According to the stat gurus at Baseball Prospectus, the odds of the Mets blowing their National League East lead in 2007 were 500-to-1. Last year, they were a more reasonable, but no less baffling, 12½-to-1. According to the pain gurus that are Flushing fans, such odds were merely “unfathomable.” It’s difficult to come up with an ending to any season worse than what has happened to the Mets—it would likely require a player striking out in the ninth inning, then bursting into flames—and they went through it twice. No fan should have to endure such punishment.

Understandably, the Mets have been eager to erase the memory of the last two seasons, which is probably why, fear of injury aside, they like having the distraction of the World Baseball Classic and the quiet camp. (Though expect, in the wake of his performance in the WBC, the calls for Pedro Martinez to reach deafening decibels in the next week.) But eventually the season’s going to start, and the Mets are going to lose a game they probably should have won, and The Fear will return. It’s never been a more perilous time to be a Mets fan. Though sometimes I wonder if they like it that way.

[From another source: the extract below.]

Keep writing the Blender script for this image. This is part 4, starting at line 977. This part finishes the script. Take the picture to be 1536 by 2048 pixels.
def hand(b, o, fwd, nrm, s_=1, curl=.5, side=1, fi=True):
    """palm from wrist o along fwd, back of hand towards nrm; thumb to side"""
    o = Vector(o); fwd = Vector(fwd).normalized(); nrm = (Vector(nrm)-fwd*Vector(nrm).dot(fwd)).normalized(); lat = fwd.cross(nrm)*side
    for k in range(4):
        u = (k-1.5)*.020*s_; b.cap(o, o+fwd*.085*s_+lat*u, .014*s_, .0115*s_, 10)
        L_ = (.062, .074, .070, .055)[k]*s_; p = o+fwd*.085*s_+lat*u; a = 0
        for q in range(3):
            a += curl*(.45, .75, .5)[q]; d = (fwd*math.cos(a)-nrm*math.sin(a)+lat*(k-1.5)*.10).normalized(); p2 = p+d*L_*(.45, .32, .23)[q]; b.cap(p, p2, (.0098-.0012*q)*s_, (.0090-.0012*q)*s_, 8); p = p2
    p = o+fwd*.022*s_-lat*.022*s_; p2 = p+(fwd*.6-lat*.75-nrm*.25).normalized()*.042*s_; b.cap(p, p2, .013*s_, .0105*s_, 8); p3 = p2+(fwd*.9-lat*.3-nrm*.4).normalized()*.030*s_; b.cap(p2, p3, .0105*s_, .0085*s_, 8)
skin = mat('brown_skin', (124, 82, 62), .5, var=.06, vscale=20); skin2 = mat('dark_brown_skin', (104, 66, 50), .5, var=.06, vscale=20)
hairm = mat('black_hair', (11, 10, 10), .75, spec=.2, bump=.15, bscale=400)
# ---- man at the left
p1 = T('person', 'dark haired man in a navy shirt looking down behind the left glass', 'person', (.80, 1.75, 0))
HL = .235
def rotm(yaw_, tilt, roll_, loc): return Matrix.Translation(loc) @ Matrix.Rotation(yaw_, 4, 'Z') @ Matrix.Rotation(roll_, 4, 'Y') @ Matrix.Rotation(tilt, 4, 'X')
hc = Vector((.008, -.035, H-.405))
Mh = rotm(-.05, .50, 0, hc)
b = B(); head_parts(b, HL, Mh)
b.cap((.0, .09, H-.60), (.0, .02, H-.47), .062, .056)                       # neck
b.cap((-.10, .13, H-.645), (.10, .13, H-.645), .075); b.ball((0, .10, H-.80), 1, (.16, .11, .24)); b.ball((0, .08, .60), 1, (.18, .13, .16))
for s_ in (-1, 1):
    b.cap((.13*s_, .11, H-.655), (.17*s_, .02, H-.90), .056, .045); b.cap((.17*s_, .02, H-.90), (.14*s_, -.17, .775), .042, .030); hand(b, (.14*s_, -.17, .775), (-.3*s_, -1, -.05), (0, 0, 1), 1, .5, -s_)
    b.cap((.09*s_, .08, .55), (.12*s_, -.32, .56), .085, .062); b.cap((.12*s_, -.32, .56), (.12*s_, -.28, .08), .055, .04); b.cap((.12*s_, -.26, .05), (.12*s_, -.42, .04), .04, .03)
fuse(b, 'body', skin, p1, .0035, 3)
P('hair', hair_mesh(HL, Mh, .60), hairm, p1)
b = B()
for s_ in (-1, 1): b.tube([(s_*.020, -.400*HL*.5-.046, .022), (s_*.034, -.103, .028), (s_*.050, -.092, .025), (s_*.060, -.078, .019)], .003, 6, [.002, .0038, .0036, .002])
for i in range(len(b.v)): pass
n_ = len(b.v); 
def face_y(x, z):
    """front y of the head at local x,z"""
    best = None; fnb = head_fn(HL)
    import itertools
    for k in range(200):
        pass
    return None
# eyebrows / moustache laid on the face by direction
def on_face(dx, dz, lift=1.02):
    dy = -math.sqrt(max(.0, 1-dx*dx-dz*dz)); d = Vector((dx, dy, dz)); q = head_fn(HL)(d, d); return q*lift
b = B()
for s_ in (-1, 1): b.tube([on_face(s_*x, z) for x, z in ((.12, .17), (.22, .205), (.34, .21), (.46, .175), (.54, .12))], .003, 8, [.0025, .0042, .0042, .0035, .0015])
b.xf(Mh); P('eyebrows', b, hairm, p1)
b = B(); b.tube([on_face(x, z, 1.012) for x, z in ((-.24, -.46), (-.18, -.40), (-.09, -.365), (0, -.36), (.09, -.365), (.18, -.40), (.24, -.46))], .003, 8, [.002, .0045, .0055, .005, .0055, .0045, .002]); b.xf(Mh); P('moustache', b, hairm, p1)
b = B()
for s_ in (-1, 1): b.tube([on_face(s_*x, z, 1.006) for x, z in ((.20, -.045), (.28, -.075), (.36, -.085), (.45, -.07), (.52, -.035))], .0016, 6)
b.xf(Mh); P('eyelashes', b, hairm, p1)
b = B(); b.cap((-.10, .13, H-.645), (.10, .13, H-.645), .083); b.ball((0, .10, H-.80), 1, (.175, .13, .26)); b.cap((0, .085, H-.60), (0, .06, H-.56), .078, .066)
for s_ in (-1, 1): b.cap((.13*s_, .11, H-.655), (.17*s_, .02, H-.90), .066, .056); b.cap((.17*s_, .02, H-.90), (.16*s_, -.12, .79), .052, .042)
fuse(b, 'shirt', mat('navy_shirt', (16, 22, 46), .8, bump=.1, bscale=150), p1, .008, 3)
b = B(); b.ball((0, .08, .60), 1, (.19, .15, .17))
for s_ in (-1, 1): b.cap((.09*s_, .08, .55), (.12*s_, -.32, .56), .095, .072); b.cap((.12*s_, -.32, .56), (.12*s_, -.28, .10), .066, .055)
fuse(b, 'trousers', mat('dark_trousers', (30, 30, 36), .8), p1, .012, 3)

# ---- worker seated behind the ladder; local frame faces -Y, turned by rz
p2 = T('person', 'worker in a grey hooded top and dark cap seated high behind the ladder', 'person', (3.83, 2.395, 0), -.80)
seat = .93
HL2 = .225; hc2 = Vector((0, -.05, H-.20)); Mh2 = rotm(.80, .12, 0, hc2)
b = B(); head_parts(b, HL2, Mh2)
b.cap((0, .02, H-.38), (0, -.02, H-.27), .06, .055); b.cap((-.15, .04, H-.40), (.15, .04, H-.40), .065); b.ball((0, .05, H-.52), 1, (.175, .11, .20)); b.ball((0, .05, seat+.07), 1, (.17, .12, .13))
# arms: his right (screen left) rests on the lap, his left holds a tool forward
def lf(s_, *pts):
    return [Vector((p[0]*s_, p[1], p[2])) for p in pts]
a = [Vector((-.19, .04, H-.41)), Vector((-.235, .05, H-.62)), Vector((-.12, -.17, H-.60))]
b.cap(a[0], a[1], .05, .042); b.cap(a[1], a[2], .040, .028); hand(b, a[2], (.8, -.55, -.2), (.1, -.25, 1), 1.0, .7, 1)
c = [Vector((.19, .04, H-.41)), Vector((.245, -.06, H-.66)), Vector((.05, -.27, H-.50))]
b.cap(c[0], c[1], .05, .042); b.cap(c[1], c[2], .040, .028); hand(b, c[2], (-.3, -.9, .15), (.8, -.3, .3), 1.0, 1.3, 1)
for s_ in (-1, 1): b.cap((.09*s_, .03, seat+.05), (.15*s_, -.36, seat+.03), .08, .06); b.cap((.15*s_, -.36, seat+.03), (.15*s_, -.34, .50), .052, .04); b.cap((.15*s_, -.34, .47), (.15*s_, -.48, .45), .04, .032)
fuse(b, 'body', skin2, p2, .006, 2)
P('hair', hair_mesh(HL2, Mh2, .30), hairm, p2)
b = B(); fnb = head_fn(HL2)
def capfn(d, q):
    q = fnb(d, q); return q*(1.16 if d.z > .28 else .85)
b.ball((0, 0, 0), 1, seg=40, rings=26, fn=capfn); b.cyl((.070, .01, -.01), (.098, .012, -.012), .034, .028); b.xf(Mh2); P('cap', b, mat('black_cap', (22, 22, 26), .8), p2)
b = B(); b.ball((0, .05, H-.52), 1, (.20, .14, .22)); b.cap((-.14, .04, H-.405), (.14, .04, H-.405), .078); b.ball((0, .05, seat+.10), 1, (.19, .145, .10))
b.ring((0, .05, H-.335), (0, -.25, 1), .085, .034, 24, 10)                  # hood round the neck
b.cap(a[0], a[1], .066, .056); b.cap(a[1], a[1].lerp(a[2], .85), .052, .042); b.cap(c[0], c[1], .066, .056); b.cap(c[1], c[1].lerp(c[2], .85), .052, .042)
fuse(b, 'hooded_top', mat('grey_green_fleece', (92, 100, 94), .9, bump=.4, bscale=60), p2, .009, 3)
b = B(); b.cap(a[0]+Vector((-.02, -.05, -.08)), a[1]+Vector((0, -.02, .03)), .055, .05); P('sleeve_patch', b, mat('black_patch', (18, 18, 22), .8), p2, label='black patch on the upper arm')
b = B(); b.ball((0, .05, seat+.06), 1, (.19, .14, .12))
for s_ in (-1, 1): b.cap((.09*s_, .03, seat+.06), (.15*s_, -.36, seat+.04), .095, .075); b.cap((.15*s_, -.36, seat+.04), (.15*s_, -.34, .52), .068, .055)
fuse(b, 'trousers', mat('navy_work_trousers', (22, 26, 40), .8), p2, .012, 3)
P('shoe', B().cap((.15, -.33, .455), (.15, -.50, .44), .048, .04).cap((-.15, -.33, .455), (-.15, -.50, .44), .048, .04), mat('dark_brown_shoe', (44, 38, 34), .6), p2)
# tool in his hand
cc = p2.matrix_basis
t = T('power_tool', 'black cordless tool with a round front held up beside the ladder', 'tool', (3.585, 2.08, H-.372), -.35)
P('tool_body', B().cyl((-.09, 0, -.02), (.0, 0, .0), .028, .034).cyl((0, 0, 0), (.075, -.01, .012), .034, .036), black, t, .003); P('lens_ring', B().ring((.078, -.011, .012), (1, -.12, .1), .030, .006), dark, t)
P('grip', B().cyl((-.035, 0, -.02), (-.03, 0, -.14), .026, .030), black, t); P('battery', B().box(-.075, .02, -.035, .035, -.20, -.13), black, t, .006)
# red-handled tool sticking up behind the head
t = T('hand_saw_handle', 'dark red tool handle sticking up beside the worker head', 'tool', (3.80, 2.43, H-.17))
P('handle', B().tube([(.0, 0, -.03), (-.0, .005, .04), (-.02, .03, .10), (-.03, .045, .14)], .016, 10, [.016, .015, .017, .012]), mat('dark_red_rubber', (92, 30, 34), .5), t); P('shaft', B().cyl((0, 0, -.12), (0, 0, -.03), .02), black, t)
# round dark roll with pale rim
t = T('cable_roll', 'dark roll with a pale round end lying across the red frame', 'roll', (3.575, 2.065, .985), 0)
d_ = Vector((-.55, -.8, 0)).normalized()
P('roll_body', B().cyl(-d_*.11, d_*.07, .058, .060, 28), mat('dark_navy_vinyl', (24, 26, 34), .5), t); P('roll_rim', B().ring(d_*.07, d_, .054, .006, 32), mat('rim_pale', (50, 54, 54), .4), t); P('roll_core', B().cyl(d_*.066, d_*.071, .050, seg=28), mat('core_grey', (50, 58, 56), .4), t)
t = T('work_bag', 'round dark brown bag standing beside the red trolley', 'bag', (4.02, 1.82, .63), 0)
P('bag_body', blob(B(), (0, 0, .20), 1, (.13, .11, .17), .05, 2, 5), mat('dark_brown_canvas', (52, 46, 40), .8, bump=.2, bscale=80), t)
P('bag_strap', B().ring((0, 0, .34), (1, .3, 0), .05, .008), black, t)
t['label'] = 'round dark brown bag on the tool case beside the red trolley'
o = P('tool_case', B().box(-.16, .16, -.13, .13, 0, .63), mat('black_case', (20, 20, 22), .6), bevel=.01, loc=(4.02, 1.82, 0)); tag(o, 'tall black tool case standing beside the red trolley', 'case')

At a certain level, Mets fans’ love of their underdog status in New York has never made sense. The Mets had the second-highest payroll in baseball last year and employ three of the most expensive players in the game. When they wanted Johan Santana, they just went out and got him. This will never happen for the Kansas City Royals or, for that matter, any team that doesn’t play in New York, Chicago, Boston, or Los Angeles. The Mets fans have embraced their status as the Other team in New York, because it salves their wounds with meaning: Watching the Mets continuously fail to push the rock up the hill gives cheering for the franchise gravitas and depth, as opposed to the arrogance they perceive in their Yankee-fan counterparts.

But it’s a fallacy, and one wonders, with a shiny new ballpark, how long they’ll be able to keep up the illusion. It’s a lot easier to pretend to be the scrappy overachievers when you’re playing in a rotting Robert Moses relic with an upper deck so high you could wave to the people in planes passing overhead. Can Mets fans keep this up when their team is selling Belgian frites in the cheap seats and offering “multiple sit-down, climate-controlled restaurants, bars, clubs, and lounges”? I posit that this center cannot hold. What if the Mets aren’t the cursed underdogs their fans believe them to be? What if they’re simply disappointing millionaires holding out for new contracts while the rest of us watch our retirement plans evaporate? What if the warm fuzzies fade? What if enough is enough? What then?

That’s the scary question this year might answer. Can the Mets, as a franchise, possibly survive another collapse, or even a frustrating, listless season? Will fans, already staying away from spring-training games like never before, decide that a flailing Mets team isn’t worth their shrinking entertainment dollar? It was just five years ago that the Mets were averaging 28,979 fans a game. It won’t go that low this year unless we all relive the Dust Bowl, but if it so much as approaches that number in the next couple of seasons—which, if the Mets don’t finally break through, very well might happen—it will be a disaster for the Mets organization.

Which makes this season so much more vital to the Mets than it is to the Yankees, or any other Mets team in recent memory. Right now is the calm. But as many a cinematic soldier has been known to say: “It’s quiet out there. Too quiet.”